Ever since moving into our home December 06, I've always wanted to remove that hideous fireplace. Well now that's down, I started piping in hundreds of metres of cabling around the home (from the cabling left over, I calculated approx 650m of Cat5, WF100, RG59 for CCTV and 6-core alarm cabling!), in walls and under floorboards. After months of pain and labour, and nagging from the missus and mother-in-law, the plasma is finally up!
Being Polish, my missus and her mum needed Polish satellite, and I have an 80cm dish with a quad monobloc LNB, one of the outputs feeds into a Philex distribution amp along with freeview, radio and CCTV inputs. The output drops down two levels to the living room along with Cat5, and then under the floorboard to the plasma position. This will enable several services to be viewed in the living room before returning the signals back to the distribution box and then distributed to the bedrooms.
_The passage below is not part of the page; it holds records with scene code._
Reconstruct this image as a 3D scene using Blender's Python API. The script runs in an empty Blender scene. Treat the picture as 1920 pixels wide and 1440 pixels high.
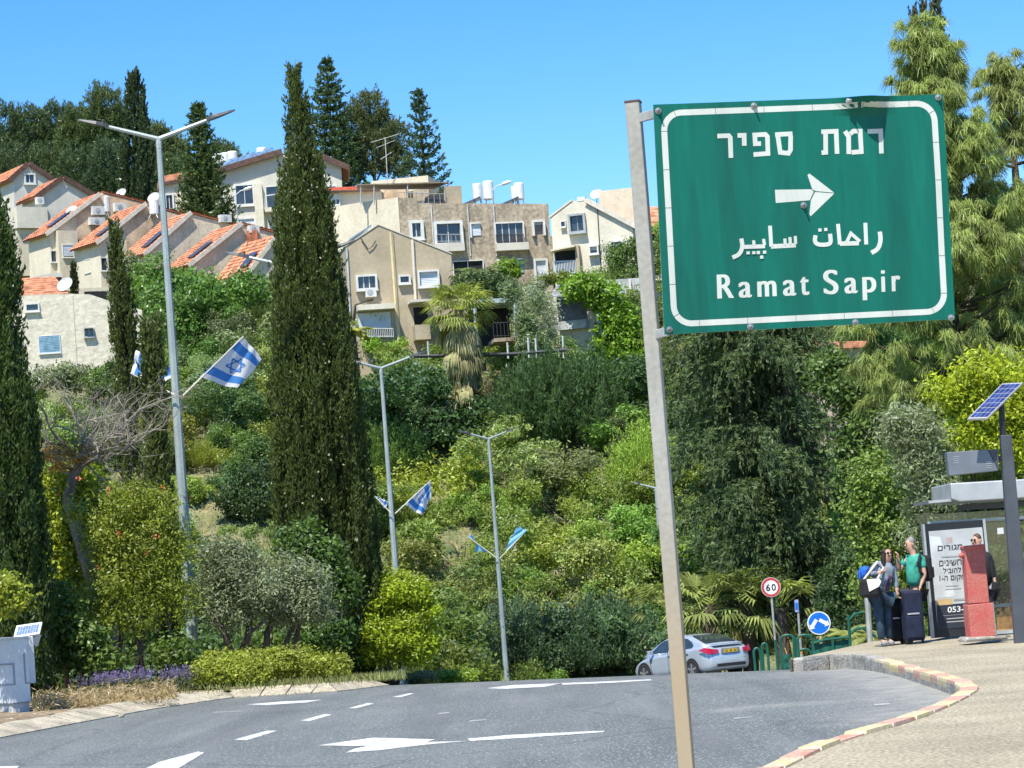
import bpy, math, random
import numpy as np
from mathutils import Vector, Matrix
R_ = math.radians
scene = bpy.context.scene
COL = scene.collection

# ---------------------------------------------------------------- camera, world, sun, exposure
F = 5000.0                                   # focal length in pixels of the 1920 px wide photograph
PITCH, ROLL, EYE = R_(4.10), R_(4.40), 1.70
fwd = Vector((0, math.cos(PITCH), math.sin(PITCH)))
_r0, _u0 = Vector((1, 0, 0)), Vector((0, -math.sin(PITCH), math.cos(PITCH)))
rgt = _r0 * math.cos(ROLL) - _u0 * math.sin(ROLL)
upv = _r0 * math.sin(ROLL) + _u0 * math.cos(ROLL)
CAM = Vector((0, 0, EYE))
cd = bpy.data.cameras.new('camera')
cd.sensor_width = 36.0; cd.lens = 36.0 * F / 1920.0
cd.clip_start = 0.1; cd.clip_end = 6000
cam = bpy.data.objects.new('camera', cd); COL.objects.link(cam)
cam.matrix_world = Matrix(((rgt.x, upv.x, -fwd.x, 0), (rgt.y, upv.y, -fwd.y, 0), (rgt.z, upv.z, -fwd.z, EYE), (0, 0, 0, 1)))
scene.camera = cam
SUN_EL, SUN_AZ = R_(60), R_(23)              # azimuth measured from straight behind the camera towards the left
sdir = Vector((-math.sin(SUN_AZ) * math.cos(SUN_EL), -math.cos(SUN_AZ) * math.cos(SUN_EL), math.sin(SUN_EL)))
world = bpy.data.worlds.new('World'); scene.world = world; world.use_nodes = True
wn = world.node_tree; bg = wn.nodes['Background']
sky = wn.nodes.new('ShaderNodeTexSky'); sky.sky_type = 'NISHITA'; sky.sun_disc = False
sky.sun_elevation = SUN_EL; sky.sun_rotation = math.atan2(sdir.x, sdir.y)
sky.air_density = 1.0; sky.dust_density = 0.0; sky.ozone_density = 2.5; sky.altitude = 1500
hs = wn.nodes.new('ShaderNodeHueSaturation'); hs.inputs['Saturation'].default_value = 1.38; hs.inputs['Hue'].default_value = 0.507
wn.links.new(sky.outputs[0], hs.inputs['Color']); wn.links.new(hs.outputs[0], bg.inputs[0])
bg.inputs[1].default_value = 0.13
sl = bpy.data.lights.new('sun', 'SUN'); sl.energy = 4.4; sl.angle = R_(0.53); sl.color = (1.0, 0.95, 0.86)
so = bpy.data.objects.new('sun', sl); COL.objects.link(so)
so.rotation_euler = sdir.to_track_quat('Z', 'Y').to_euler(); so.location = (-40, -40, 80)
vs = scene.view_settings
vs.view_transform = 'Standard'; vs.look = 'None'; vs.gamma = 1.0; vs.exposure = 0.85; vs.use_curve_mapping = False
cy = scene.cycles
cy.max_bounces = 5; cy.diffuse_bounces = 3; cy.glossy_bounces = 2; cy.transmission_bounces = 3; cy.transparent_max_bounces = 6
cy.caustics_reflective = False; cy.caustics_refractive = False
cy.use_denoising = True; cy.denoiser = 'OPENIMAGEDENOISE'; cy.denoising_input_passes = 'RGB_ALBEDO_NORMAL'; cy.denoising_prefilter = 'ACCURATE'

# ---------------------------------------------------------------- picture geometry -> places in the world
def ray(px, py):
    return fwd + rgt * ((px - 960) / F) + upv * ((720 - py) / F)
def P(px, py, Y):
    d = ray(px, py); return CAM + d * (Y / d.y)
class Plane:                                  # an upright plane: a wall face. yaw 0 faces the viewer, yaw > 0 faces right
    def __init__(s, O, yaw):
        s.O = Vector(O); a = R_(yaw)
        s.u = Vector((math.cos(a), math.sin(a), 0)); s.n = Vector((math.sin(a), -math.cos(a), 0))
    def hit(s, px, py):
        d = ray(px, py); return CAM + d * ((s.O - CAM).dot(s.n) / d.dot(s.n))
    def az(s, px, py):
        p = s.hit(px, py); return ((p - s.O).dot(s.u), p.z)
    def pt(s, a, z, d=0.0):
        p = s.O + s.u * a + s.n * d; return Vector((p.x, p.y, z))
def sm(t):
    t = min(1, max(0, t)); return t * t * (3 - 2 * t)
HK = [(112, -2.9), (118, -1.4), (128, 3.2), (140, 9.0), (150, 13.0), (158, 15.3), (170, 18.8), (180, 21.2), (200, 25.0), (215, 28.5), (240, 32), (280, 34), (400, 34), (700, 8), (2500, -30)]
def road_z(x, y):
    y0 = 38.5 - 0.95 * min(5, max(-6, x))
    if y < y0: return 0.0
    L = 10.6
    if y < y0 + L: return -(y - y0) ** 2 / 482.0
    return -0.2331 - 0.044 * (min(y, 112) - y0 - L)
def ground_z(x, y):
    if y <= 108: return road_z(x, y)
    if y <= 112: k = (y - 108) / 4; return road_z(x, 108) * (1 - k) + k * -2.9
    for (a, za), (b, zb) in zip(HK, HK[1:]):
        if y <= b:
            return za + (zb - za) * (y - a) / (b - a) + 0.35 * math.sin(x * .31 + y * .23) * min(1, (y - 112) / 10)
    return HK[-1][1]
def G(px, py, dz=0.0, fn=road_z):             # first point of the ground seen through a picture point
    d = ray(px, py); d = d / d.y; y = 8.0
    while y < 400:
        p = CAM + d * y
        if p.z <= fn(p.x, y) + dz: break
        y += 0.1
    lo, hi = y - 0.1, y
    for _ in range(20):
        m = (lo + hi) / 2; p = CAM + d * m
        if p.z <= fn(p.x, m) + dz: hi = m
        else: lo = m
    p = CAM + d * hi; return Vector((p.x, hi, fn(p.x, hi) + dz))

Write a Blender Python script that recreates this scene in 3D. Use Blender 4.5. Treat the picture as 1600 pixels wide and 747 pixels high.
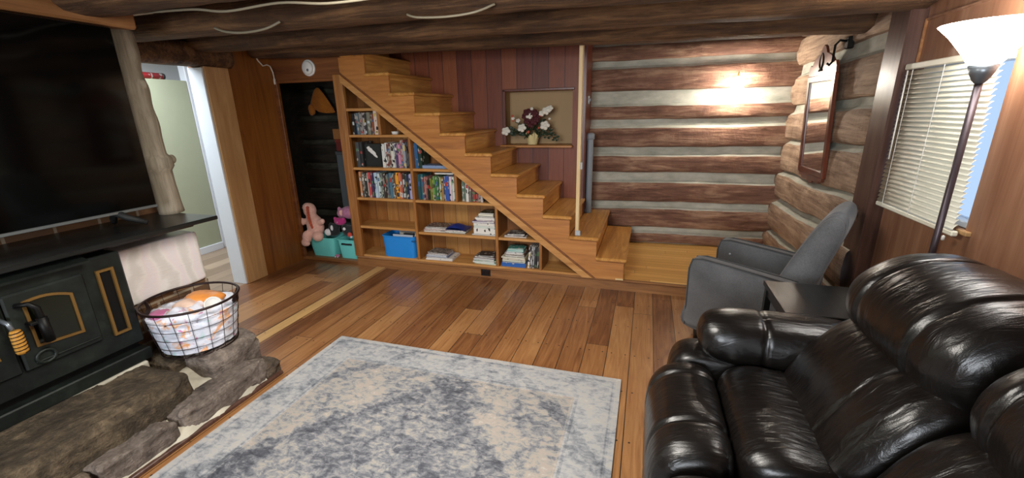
import bpy, bmesh, math, random
from mathutils import Vector, Matrix, Euler, noise
R = math.radians
random.seed(7)
for o in list(bpy.data.objects):
    bpy.data.objects.remove(o)
SC = bpy.context.scene
COL = SC.collection

# ------------------------------------------------------------------ camera
cam_d = bpy.data.cameras.new('camera'); cam = bpy.data.objects.new('camera', cam_d); COL.objects.link(cam)
cam_d.sensor_fit = 'HORIZONTAL'; cam_d.sensor_width = 36.0
cam_d.lens = 36.0 * 668.35 / 1600.0
cam_d.clip_start = 0.02; cam_d.clip_end = 100
cam.matrix_world = (Matrix.Translation((0, 0, 1.60)) @ Matrix.Rotation(0.305335, 4, 'Z')
                    @ Matrix.Rotation(math.pi / 2 - 0.289702, 4, 'X') @ Matrix.Rotation(-0.020473, 4, 'Z'))
SC.camera = cam

# ------------------------------------------------------------------ world, lights, exposure
SC.view_settings.view_transform = 'Standard'
SC.view_settings.look = 'None'
SC.view_settings.gamma = 1.0
SC.view_settings.use_curve_mapping = False
SC.view_settings.exposure = 0.75
SC.cycles.use_denoising = True
SC.cycles.max_bounces = 6
SC.cycles.sample_clamp_indirect = 6.0
world = bpy.data.worlds.new('sky'); SC.world = world; world.use_nodes = True
bg = world.node_tree.nodes['Background']
bg.inputs[0].default_value = (0.52, 0.70, 1.0, 1); bg.inputs[1].default_value = 0.62

def area(name, loc, target, sx, sy, energy, color):
    d = bpy.data.lights.new(name, 'AREA'); d.shape = 'RECTANGLE'; d.size = sx; d.size_y = sy
    d.energy = energy; d.color = color
    o = bpy.data.objects.new(name, d); COL.objects.link(o); o.location = loc
    o.rotation_euler = (Vector(target) - Vector(loc)).to_track_quat('-Z', 'Y').to_euler()
    return o
LIGHTS = dict(
    rear_fill_light=area('rear_fill_light', (-0.9, -2.25, 1.55), (-0.9, 2.0, 0.9), 2.0, 1.0, 70, (0.90, 0.95, 1.0)),  # added main fill from behind the camera, at an assumed window
    overhead_fill_light=area('overhead_fill_light', (-1.0, 1.25, 2.04), (-1.05, 1.6, 0.0), 0.9, 0.9, 38, (1.0, 0.95, 0.87)),  # added fill for the stairs and floor, out of view, no fixture there
    side_room_light=area('side_room_light', (-4.45, 2.6, 2.35), (-4.45, 2.65, 0.0), 1.0, 1.4, 42, (0.86, 0.93, 1.0)),
)
SCONCE_EMIT = 85.0
TORCH_EMIT = 19.0

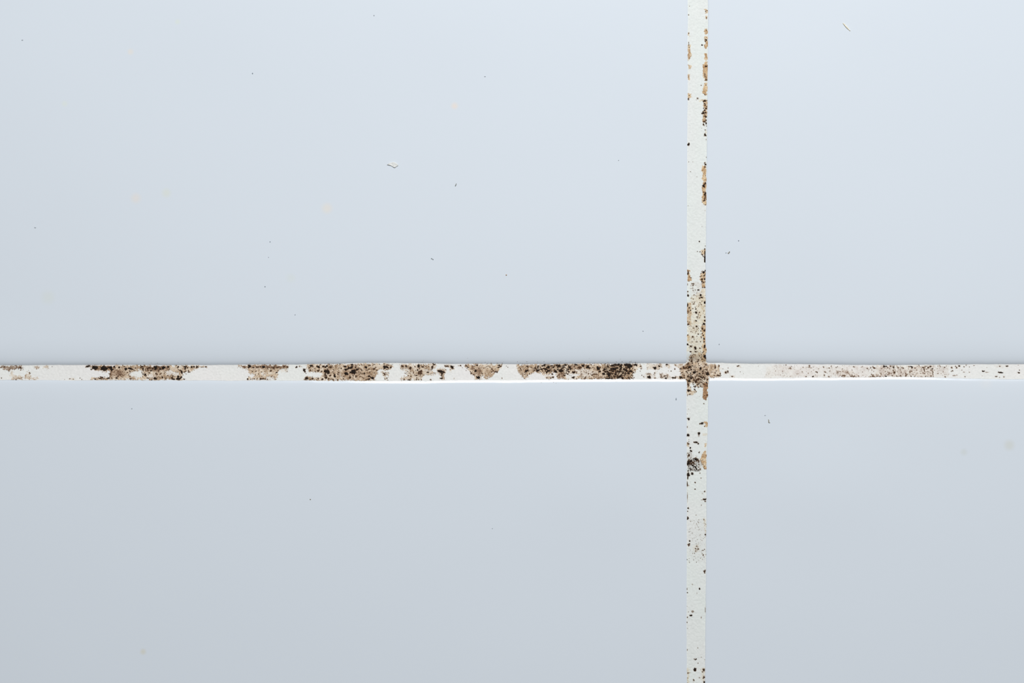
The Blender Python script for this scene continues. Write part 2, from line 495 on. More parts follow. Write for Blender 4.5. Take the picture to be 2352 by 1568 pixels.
c.film([(1700, 410), (1850, 400), (1850, 470), (1720, 470)], .9, 'b', .2)
c.hole([(1170, 390), (1250, 370), (1370, 390), (1450, 420), (1350, 440), (1300, 470), (1180, 460)], .9)
c.hole([(1290, 300), (1560, 290), (1700, 330), (1690, 400), (1550, 440), (1450, 460), (1400, 380), (1340, 340)], .5)
c.film([(800, 420), (960, 420), (960, 470), (810, 470)], .5)
c.film([(1840, 210), (2380, 205), (2380, 470), (1900, 474), (1850, 380)], .9, 't', .9)
c.film([(1840, 210), (2390, 205), (2390, 470), (1900, 474), (1850, 380)], .52, 'k')
c.film([(640, 225), (1280, 215), (1280, 350), (960, 350), (640, 340)], .2, 'k')
c.spots([(790, 215, 25, 14), (680, 240, 18, 12), (750, 238, 14), (480, 240, 14, .8), (860, 258, 28, 22), (835, 265, 14),
         (470, 325, 35, 22), (455, 345, 18, 14), (490, 310, 14), (660, 315, 25, 18), (690, 310, 20, 14), (735, 298, 25, 12), (650, 300, 12),
         (800, 295, 20, 18), (830, 300, 14), (770, 285, 14), (865, 320, 30, 14), (830, 350, 16, 14), (855, 340, 14), (760, 325, 12),
         (780, 350, 12, .7), (1005, 225, 20, 16), (1055, 235, 28, 22), (1035, 250, 14), (1165, 222, 25, 18), (1095, 322, 35, 32),
         (1075, 335, 20, 16), (1000, 345, 28, 18), (985, 330, 16), (970, 310, 20, 10, .8), (945, 265, 14), (1240, 265, 20, 18),
         (1215, 300, 16, 25), (1225, 340, 20, 16), (1260, 290, 16, 14), (1365, 217, 26, 14), (1390, 225, 10), (1315, 352, 28, 16),
         (1300, 345, 14), (1210, 380, 14, 12), (1145, 405, 14), (1145, 365, 12), (1485, 235, 30, 22), (1570, 258, 38, 28), (1560, 240, 12),
         (1420, 255, 25, 20, .6), (1430, 275, 20, 14, .6), (1630, 215, 12), (1760, 278, 38, 30), (1770, 300, 20, 16), (1740, 258, 16),
         (1790, 340, 16, 14), (1580, 380, 16, 12, .7), (1310, 445, 25, 20), (1290, 440, 12), (930, 385, 14, .9), (940, 440, 18, 12, .8),
         (900, 455, 14, 12, .9), (830, 455, 14, .5), (515, 380, 10, .8), (1525, 460, 16, 10, .7), (1690, 390, 20, 14, .5), (1650, 400, 16, .5),
         (425, 465, 14, 8, .7), (1330, 250, 14, .5), (1660, 340, 14, .5), (1460, 380, 10, .5), (1500, 320, 8, .5), (590, 330, 12, .5)])
c = Crop(1370, 810)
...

I've also dropped two extra cables incase I ever go back to Sky (running Freeview at the moment). There is also another extra cable for Free-to-Air or Freesat. All these cables go into a Triax Quadplexed wallplate or Philex modular wallplate system.
All the cables were boxed in with MDF in the corner of the room, and an "access" hole cut covered with a blanking plate. I've cut a whole for the sub cable that feeds all the way from the plasma position.
The living room was plastered by a Polish guy who was flown over from Poland to do a job at a friends house, working 12 hours day with only two food breajs (14 hour day in one case) for little money, he plastered the whole house with Lafarge Easy Finish plaster. This is much harder wearing than Thistle stuff in my opinion, it needs two coats and then hand sanding when dried. It's worth sourcing a plaster from Poland and flying him over by EasyJet and still save pennies.
Once the plasma positioning and outlet points were finalised, it was time to get the SDS out! This was fairly straightforward and I used skirting trunking from B&Q for the main conduit from Plasma to AV units. Looking through the trunking, you can see that it's divided into three sections, but I just cut these out for a whole cavity to avoid cable snagging. The plasma bracket was from AVS, this is a beauty of a bracket if you are looking for one, easy to fit. I used Wickes M6 x 60 no problems into plaster/brickwork to fix the bracket in. All the cables were fed into the conduit, posed no real problem, didn't think that the Supra HF100 HDMI cable was that thick though! I've also piped in cables for the Ikea Dioder LEDs to give that Phillips "Chavlight" look.
Using Thistle Bonding Plaster to patch the conduits before finishing with Lafarge Easy Finish has left a super smooth finish that even a good plasterer would be proud of! It costs at least twice as much as Thistle plaster for less than half the pack (£13-£17/10kg) but it's easy to use and imperfections are sanded back when dry.
I've set the TV to the bracket to the lowest position, to determine the lowest point, as I plan to get a new HD set and I know that I will have space to play around with on the existing bracket. The sub cable goes to the corner of the room behind the skirting, and the rear QED Micro cables go under the floor boards and chased to the rear of the room.
As the AV equipment will be in a cupboard, I will use Keene IR Distribution hub. The IR sensor is in a two gang wall socket bottom-right of the plasma. An existing two gang power outlet used to be there, this has been re-routed under the floorboards and to the bottom-left of the plasma as you can see in the pics. The cable from the IR sensor goes down the existing conduit and to the cable exit.
All that needs doings is to make good the skirting boards, and then feed all the cables into the side table that will sit under the plasma and "hey presto!"
I will drop a few more pics when the equipment is in the side table and finally positioned under the plasma. But there is one problem at the moment, I bought the table from eBay, a lovely 35 year old piece, but the amp is too big to fit in! Just need to jigsaw a hole at the rear of the table to allow the rear of the amp to stick out a bit.